Yes, the 14th of February is a major benefit-generator to all kinds of commercial, money-grubbing enterprises: candy, flowers, dining venues, greeting cards, candy, beverages, even nightwear, and did we mention candy?
Valentine’s Day has a romantic and affectionate tone, is connected with red and pink (contrasting white in the middle of Winter), and is very popular. Hence, the reason the peddlers of all that stuff (did we mention candy?) pile it on.
Here at The Price of Liberty, we don’t accept the common wisdom that love is just an emotion and can wane and wax for any number of reasons. Regardless of the source of love, it should be an “action verb.” (We know, grammarians tell us that all verbs involve action.) To love someone means that you are concerned about their welfare, their trials, their needs.
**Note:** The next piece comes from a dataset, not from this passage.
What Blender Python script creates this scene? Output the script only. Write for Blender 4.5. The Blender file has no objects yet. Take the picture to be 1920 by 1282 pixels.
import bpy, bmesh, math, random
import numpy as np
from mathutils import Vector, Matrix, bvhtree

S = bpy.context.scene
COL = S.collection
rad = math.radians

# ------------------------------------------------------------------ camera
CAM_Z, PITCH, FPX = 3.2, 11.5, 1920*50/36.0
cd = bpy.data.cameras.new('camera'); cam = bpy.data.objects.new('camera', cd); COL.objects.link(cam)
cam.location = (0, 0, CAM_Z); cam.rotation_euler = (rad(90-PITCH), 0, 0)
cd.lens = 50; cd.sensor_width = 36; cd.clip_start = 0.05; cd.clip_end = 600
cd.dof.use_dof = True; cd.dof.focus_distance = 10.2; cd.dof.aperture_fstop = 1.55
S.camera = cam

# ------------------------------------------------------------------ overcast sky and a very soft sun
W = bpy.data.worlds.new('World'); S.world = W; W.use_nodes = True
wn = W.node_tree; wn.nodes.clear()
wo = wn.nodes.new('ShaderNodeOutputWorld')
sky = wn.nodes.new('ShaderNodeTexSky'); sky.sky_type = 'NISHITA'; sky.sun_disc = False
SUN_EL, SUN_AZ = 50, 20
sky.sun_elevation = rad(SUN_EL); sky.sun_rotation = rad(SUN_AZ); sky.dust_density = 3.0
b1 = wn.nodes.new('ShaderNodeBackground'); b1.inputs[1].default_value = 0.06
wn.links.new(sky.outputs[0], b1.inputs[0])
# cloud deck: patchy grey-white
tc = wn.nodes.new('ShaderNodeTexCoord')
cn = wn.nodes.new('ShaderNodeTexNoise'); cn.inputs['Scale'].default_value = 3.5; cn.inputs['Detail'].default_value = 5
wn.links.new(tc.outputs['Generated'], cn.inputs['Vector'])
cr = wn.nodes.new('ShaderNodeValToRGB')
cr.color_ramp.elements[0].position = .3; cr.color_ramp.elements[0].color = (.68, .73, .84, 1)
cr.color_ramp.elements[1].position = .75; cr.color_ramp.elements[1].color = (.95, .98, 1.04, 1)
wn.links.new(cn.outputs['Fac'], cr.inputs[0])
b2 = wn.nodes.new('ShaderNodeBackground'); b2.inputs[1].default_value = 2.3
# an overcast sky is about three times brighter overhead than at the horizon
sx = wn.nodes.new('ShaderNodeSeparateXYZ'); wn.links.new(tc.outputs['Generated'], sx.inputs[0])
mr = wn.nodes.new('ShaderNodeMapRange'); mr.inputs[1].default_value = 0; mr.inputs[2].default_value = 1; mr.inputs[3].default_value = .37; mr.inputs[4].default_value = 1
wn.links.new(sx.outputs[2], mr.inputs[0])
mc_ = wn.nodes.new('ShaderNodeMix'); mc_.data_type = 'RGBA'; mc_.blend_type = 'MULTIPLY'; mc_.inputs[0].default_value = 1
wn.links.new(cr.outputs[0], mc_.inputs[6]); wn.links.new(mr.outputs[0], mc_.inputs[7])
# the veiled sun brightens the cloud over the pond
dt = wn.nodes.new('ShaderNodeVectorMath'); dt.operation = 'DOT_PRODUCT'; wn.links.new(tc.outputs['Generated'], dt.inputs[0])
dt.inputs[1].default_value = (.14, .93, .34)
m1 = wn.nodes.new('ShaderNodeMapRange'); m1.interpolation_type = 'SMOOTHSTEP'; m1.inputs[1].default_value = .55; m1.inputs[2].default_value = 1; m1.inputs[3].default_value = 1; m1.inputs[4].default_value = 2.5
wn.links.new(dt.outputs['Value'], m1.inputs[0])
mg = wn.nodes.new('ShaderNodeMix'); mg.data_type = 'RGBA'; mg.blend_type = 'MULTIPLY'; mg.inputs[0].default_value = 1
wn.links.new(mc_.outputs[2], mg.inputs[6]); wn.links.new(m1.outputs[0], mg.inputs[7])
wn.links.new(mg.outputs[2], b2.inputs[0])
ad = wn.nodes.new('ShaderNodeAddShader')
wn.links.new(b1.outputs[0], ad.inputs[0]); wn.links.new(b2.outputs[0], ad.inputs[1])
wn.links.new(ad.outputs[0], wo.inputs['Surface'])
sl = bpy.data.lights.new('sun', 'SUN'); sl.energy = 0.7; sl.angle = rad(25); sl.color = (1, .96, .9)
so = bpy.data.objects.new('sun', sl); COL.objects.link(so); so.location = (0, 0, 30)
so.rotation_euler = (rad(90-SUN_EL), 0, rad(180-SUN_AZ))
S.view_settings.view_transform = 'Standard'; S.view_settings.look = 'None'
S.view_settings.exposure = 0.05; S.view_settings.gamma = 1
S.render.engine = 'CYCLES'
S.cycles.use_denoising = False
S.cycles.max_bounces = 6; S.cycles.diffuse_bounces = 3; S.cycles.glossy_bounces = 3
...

But as we see so much in politics, the word love is bandied about. (Ditto in commercial enterprises and advertising. It is so American to “love hot dogs” or “love apple pie” and in the same breath say we love our mother!)
So, today, examine yourself, and see what you can do to express your love (romantic or not) to someone. Nothing really wrong with candy, or nice dinners, or flowers. But look and see what you can do to really show someone (or many folks) that they are special, and that you love them not just for what they do but for who they are, and tell them as well as finding a way (or two or three) to show them.
By the way, the same thing applies when we say “We love liberty” and “We love freedom” and “We love our homeland.” Show it!